◆ Set exercise
Copy the data precisely, keeping every character.
* * * * * * *
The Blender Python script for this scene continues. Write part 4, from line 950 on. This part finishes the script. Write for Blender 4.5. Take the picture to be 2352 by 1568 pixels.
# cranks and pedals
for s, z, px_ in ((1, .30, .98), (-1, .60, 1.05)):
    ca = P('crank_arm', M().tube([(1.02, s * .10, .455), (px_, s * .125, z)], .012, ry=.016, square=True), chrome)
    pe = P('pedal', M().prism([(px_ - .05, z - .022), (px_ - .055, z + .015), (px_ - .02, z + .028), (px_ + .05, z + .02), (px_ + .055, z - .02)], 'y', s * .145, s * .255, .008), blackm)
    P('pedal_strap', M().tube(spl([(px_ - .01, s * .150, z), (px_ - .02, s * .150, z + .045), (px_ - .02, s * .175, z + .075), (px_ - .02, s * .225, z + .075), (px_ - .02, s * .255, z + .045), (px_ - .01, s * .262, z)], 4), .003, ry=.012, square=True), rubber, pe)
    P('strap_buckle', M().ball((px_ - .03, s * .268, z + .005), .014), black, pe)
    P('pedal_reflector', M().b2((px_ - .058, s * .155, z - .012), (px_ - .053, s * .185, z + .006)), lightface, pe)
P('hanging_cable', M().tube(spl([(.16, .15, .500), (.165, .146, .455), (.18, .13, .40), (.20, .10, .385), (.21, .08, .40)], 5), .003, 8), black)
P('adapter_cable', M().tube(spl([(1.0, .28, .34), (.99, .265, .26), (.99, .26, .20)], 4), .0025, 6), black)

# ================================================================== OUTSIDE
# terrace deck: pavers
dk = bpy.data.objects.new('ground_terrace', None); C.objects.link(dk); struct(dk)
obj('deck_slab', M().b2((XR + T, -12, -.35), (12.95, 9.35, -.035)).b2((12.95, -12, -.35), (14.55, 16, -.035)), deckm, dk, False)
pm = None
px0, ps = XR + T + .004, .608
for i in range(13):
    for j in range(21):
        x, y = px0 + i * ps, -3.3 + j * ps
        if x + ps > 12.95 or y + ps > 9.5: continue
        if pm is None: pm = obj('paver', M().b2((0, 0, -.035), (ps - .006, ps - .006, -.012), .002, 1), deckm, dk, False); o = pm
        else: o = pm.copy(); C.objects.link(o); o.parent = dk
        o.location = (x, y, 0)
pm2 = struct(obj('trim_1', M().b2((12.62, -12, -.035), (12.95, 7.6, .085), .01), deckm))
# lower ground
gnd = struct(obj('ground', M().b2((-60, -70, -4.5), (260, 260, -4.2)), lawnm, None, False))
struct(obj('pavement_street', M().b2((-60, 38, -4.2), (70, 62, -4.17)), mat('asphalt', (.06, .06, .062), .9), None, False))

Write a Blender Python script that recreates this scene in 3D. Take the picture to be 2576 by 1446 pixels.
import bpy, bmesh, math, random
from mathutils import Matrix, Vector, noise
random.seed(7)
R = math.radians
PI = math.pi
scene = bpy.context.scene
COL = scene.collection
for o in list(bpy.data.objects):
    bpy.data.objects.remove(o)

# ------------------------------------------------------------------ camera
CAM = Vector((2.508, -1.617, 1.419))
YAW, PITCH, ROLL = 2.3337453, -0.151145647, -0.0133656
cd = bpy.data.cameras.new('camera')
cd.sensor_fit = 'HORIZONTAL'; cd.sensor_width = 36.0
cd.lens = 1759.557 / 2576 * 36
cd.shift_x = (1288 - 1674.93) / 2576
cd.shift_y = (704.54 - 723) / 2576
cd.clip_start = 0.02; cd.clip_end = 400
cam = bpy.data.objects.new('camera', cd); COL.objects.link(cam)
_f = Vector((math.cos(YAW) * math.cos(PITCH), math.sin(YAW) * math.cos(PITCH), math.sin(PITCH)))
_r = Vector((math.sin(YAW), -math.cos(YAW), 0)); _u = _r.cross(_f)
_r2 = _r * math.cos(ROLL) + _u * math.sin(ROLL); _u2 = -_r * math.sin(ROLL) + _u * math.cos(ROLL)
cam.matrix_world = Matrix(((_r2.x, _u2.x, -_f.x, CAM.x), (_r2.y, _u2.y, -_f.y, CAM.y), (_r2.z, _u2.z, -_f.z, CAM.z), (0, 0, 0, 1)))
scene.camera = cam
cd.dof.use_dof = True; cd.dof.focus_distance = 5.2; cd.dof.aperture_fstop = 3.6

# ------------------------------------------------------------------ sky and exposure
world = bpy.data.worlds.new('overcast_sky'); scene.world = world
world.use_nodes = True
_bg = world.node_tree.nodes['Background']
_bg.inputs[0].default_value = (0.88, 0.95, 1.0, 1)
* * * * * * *
◆ Result of the exercise
The Blender Python script for this scene continues. Write part 4, from line 950 on. This part finishes the script. Write for Blender 4.5. Take the picture to be 2352 by 1568 pixels.
# cranks and pedals
for s, z, px_ in ((1, .30, .98), (-1, .60, 1.05)):
    ca = P('crank_arm', M().tube([(1.02, s * .10, .455), (px_, s * .125, z)], .012, ry=.016, square=True), chrome)
    pe = P('pedal', M().prism([(px_ - .05, z - .022), (px_ - .055, z + .015), (px_ - .02, z + .028), (px_ + .05, z + .02), (px_ + .055, z - .02)], 'y', s * .145, s * .255, .008), blackm)
    P('pedal_strap', M().tube(spl([(px_ - .01, s * .150, z), (px_ - .02, s * .150, z + .045), (px_ - .02, s * .175, z + .075), (px_ - .02, s * .225, z + .075), (px_ - .02, s * .255, z + .045), (px_ - .01, s * .262, z)], 4), .003, ry=.012, square=True), rubber, pe)
    P('strap_buckle', M().ball((px_ - .03, s * .268, z + .005), .014), black, pe)
    P('pedal_reflector', M().b2((px_ - .058, s * .155, z - .012), (px_ - .053, s * .185, z + .006)), lightface, pe)
P('hanging_cable', M().tube(spl([(.16, .15, .500), (.165, .146, .455), (.18, .13, .40), (.20, .10, .385), (.21, .08, .40)], 5), .003, 8), black)
P('adapter_cable', M().tube(spl([(1.0, .28, .34), (.99, .265, .26), (.99, .26, .20)], 4), .0025, 6), black)

# ================================================================== OUTSIDE
# terrace deck: pavers
dk = bpy.data.objects.new('ground_terrace', None); C.objects.link(dk); struct(dk)
obj('deck_slab', M().b2((XR + T, -12, -.35), (12.95, 9.35, -.035)).b2((12.95, -12, -.35), (14.55, 16, -.035)), deckm, dk, False)
pm = None
px0, ps = XR + T + .004, .608
for i in range(13):
    for j in range(21):
        x, y = px0 + i * ps, -3.3 + j * ps
        if x + ps > 12.95 or y + ps > 9.5: continue
        if pm is None: pm = obj('paver', M().b2((0, 0, -.035), (ps - .006, ps - .006, -.012), .002, 1), deckm, dk, False); o = pm
        else: o = pm.copy(); C.objects.link(o); o.parent = dk
        o.location = (x, y, 0)
pm2 = struct(obj('trim_1', M().b2((12.62, -12, -.035), (12.95, 7.6, .085), .01), deckm))
# lower ground
gnd = struct(obj('ground', M().b2((-60, -70, -4.5), (260, 260, -4.2)), lawnm, None, False))
struct(obj('pavement_street', M().b2((-60, 38, -4.2), (70, 62, -4.17)), mat('asphalt', (.06, .06, .062), .9), None, False))

Write a Blender Python script that recreates this scene in 3D. Take the picture to be 2576 by 1446 pixels.
import bpy, bmesh, math, random
from mathutils import Matrix, Vector, noise
random.seed(7)
R = math.radians
PI = math.pi
scene = bpy.context.scene
COL = scene.collection
for o in list(bpy.data.objects):
    bpy.data.objects.remove(o)

# ------------------------------------------------------------------ camera
CAM = Vector((2.508, -1.617, 1.419))
YAW, PITCH, ROLL = 2.3337453, -0.151145647, -0.0133656
cd = bpy.data.cameras.new('camera')
cd.sensor_fit = 'HORIZONTAL'; cd.sensor_width = 36.0
cd.lens = 1759.557 / 2576 * 36
cd.shift_x = (1288 - 1674.93) / 2576
cd.shift_y = (704.54 - 723) / 2576
cd.clip_start = 0.02; cd.clip_end = 400
cam = bpy.data.objects.new('camera', cd); COL.objects.link(cam)
_f = Vector((math.cos(YAW) * math.cos(PITCH), math.sin(YAW) * math.cos(PITCH), math.sin(PITCH)))
_r = Vector((math.sin(YAW), -math.cos(YAW), 0)); _u = _r.cross(_f)
_r2 = _r * math.cos(ROLL) + _u * math.sin(ROLL); _u2 = -_r * math.sin(ROLL) + _u * math.cos(ROLL)
cam.matrix_world = Matrix(((_r2.x, _u2.x, -_f.x, CAM.x), (_r2.y, _u2.y, -_f.y, CAM.y), (_r2.z, _u2.z, -_f.z, CAM.z), (0, 0, 0, 1)))
scene.camera = cam
cd.dof.use_dof = True; cd.dof.focus_distance = 5.2; cd.dof.aperture_fstop = 3.6

# ------------------------------------------------------------------ sky and exposure
world = bpy.data.worlds.new('overcast_sky'); scene.world = world
world.use_nodes = True
_bg = world.node_tree.nodes['Background']
_bg.inputs[0].default_value = (0.88, 0.95, 1.0, 1)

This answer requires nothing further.